*DIRECTIVE*
Copy exactly, and only, the lines below from the first through the one containing "from mathutils import Vector, Matrix", both included; pictures are omitted.
——————
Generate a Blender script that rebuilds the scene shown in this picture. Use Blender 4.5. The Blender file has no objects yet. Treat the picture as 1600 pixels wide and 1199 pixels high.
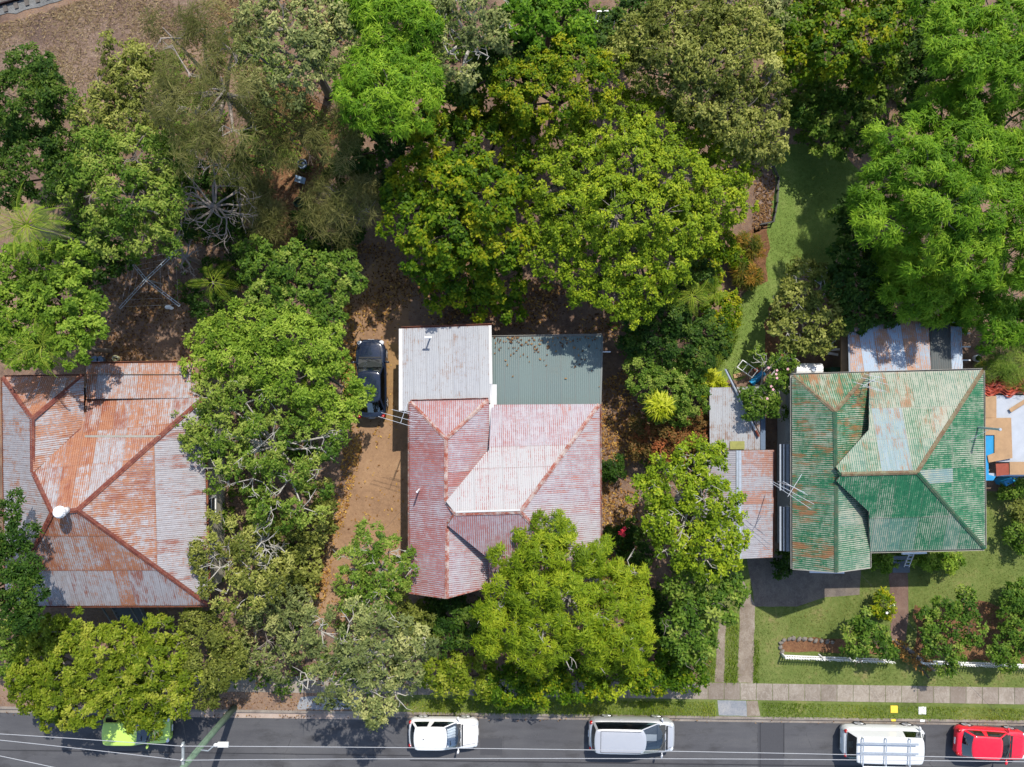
import bpy, math, random
import numpy as np
from mathutils import Vector, Matrix

# ------------------------------------------------------------------ camera, sky, sun, exposure
S = 26.5          # photo pixels per metre on the ground
H = 48.0          # drone height
SC = bpy.context.scene
COL = SC.collection
R = math.radians
rng = np.random.default_rng(7)
random.seed(7)

cam_d = bpy.data.cameras.new("camera")
cam = bpy.data.objects.new("camera", cam_d)
COL.objects.link(cam)
cam.location = (0, 0, H)
cam.rotation_euler = (0, 0, 0)
cam_d.sensor_fit = 'HORIZONTAL'
cam_d.angle = 2 * math.atan((800 / S) / H)
cam_d.clip_start = 0.5
cam_d.clip_end = 2000
SC.camera = cam

SUN = Vector((0.25, 0.73, 1.0)).normalized()
world = bpy.data.worlds.new("World")
SC.world = world
world.use_nodes = True
wn = world.node_tree
sky = wn.nodes.new("ShaderNodeTexSky")
sky.sky_type = 'NISHITA'
sky.sun_disc = False
sky.sun_elevation = math.asin(SUN.z)
sky.sun_rotation = math.atan2(SUN.x, SUN.y)
bg = wn.nodes["Background"]
wn.links.new(sky.outputs[0], bg.inputs[0])
bg.inputs[1].default_value = 0.15
sun_d = bpy.data.lights.new("sun", 'SUN')
sun_d.energy = 3.8
sun_d.angle = R(0.53)
sun_d.color = (1.0, 0.94, 0.85)
sun = bpy.data.objects.new("sun", sun_d)
sun.rotation_euler = (-SUN).to_track_quat('-Z', 'Y').to_euler()
sun.location = (10, 30, 60)
COL.objects.link(sun)
SC.view_settings.view_transform = 'Standard'
SC.view_settings.look = 'None'
SC.view_settings.gamma = 1
SC.view_settings.use_curve_mapping = False
SC.view_settings.exposure = 0.76
SC.cycles.max_bounces = 6
SC.cycles.diffuse_bounces = 3
SC.cycles.transparent_max_bounces = 12


# ------------------------------------------------------------------ helpers
def W(px, py, z=0.0):
    k = (H - z) / H / S
    return Vector(((px - 800) * k, (599.5 - py) * k, z))


def lin(r, g, b, f=1.0):
    def c(v):
        v /= 255
        return (v / 12.92 if v < 0.04045 else ((v + 0.055) / 1.055) ** 2.4) * f
    return (c(r), c(g), c(b), 1)


WMX = {}


class MB:
    def __init__(s):
        s.v = []; s.f = []; s.uv = None

    def add(s, verts, faces):
        o = len(s.v)
        s.v.extend([tuple(p) for p in verts])
        s.f.extend([tuple(i + o for i in f) for f in faces])
        return s

    def box(s, c, size, rz=0.0, M=None):
        x, y, z = (a / 2 for a in size)
        vs = [Vector((i * x, j * y, k * z)) for k in (-1, 1) for j in (-1, 1) for i in (-1, 1)]
        T = M if M is not None else Matrix.Rotation(rz, 4, 'Z')
        vs = [T @ p + Vector(c) for p in vs]
        return s.add(vs, [(0, 2, 3, 1), (4, 5, 7, 6), (0, 1, 5, 4), (2, 6, 7, 3), (0, 4, 6, 2), (1, 3, 7, 5)])

    def bar(s, a, b, w, h):
        a, b = Vector(a), Vector(b)
        d = b - a
        L = d.length
        if L < 1e-6: return s
        q = d.to_track_quat('X', 'Z').to_matrix().to_4x4()
        return s.box((a + b) / 2, (L, w, h), M=q)

    def tube(s, pts, rad, n=6, cap=True):
        pts = [Vector(p) for p in pts]
        if not hasattr(rad, '__len__'): rad = [rad] * len(pts)
        o = len(s.v)
        ref = None
        for i, p in enumerate(pts):
            d = (pts[min(i + 1, len(pts) - 1)] - pts[max(i - 1, 0)])
            if d.length < 1e-9: d = Vector((0, 0, 1))
            d.normalize()
            if ref is None:
                ref = Vector((1, 0, 0)) if abs(d.x) < 0.8 else Vector((0, 1, 0))
            a = (ref - d * ref.dot(d)).normalized()
            b = d.cross(a)
            ref = a
            for k in range(n):
                t = 2 * math.pi * k / n
                s.v.append(tuple(p + (a * math.cos(t) + b * math.sin(t)) * rad[i]))
        for i in range(len(pts) - 1):
            for k in range(n):
                k2 = (k + 1) % n
                s.f.append((o + i * n + k, o + i * n + k2, o + (i + 1) * n + k2, o + (i + 1) * n + k))
        if cap:
            s.f.append(tuple(o + k for k in range(n))[::-1])
            s.f.append(tuple(o + (len(pts) - 1) * n + k for k in range(n)))
        return s

    def ell(s, c, r, nu=10, nv=6, M=None, zmin=-1):
        o = len(s.v)
        for j in range(nv + 1):
            th = math.pi * j / nv
            for i in range(nu):
                ph = 2 * math.pi * i / nu
                p = Vector((r[0] * math.sin(th) * math.cos(ph), r[1] * math.sin(th) * math.sin(ph), r[2] * max(zmin, math.cos(th))))
                if M is not None: p = M @ p
                s.v.append(tuple(p + Vector(c)))
        for j in range(nv):
            for i in range(nu):
                i2 = (i + 1) % nu
                s.f.append((o + j * nu + i, o + (j + 1) * nu + i, o + (j + 1) * nu + i2, o + j * nu + i2))
        return s

    def prism(s, poly, z0, z1):
        n = len(poly)
        vs = [(p[0], p[1], z0) for p in poly] + [(p[0], p[1], z1) for p in poly]
        fs = [tuple(range(n))[::-1], tuple(range(n, 2 * n))]
        fs += [(i, (i + 1) % n, n + (i + 1) % n, n + i) for i in range(n)]
        return s.add(vs, fs)

    def build(s, name, mat, parent=None, local=False, smooth=False):
        me = bpy.data.meshes.new(name)
        me.from_pydata(s.v, [], s.f)
        me.materials.append(mat)
        if smooth:
            me.polygons.foreach_set('use_smooth', [True] * len(me.polygons))
        return link(name, me, parent, local)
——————
*THE OUTPUT*
Generate a Blender script that rebuilds the scene shown in this picture. Use Blender 4.5. The Blender file has no objects yet. Treat the picture as 1600 pixels wide and 1199 pixels high.
import bpy, math, random
import numpy as np
from mathutils import Vector, Matrix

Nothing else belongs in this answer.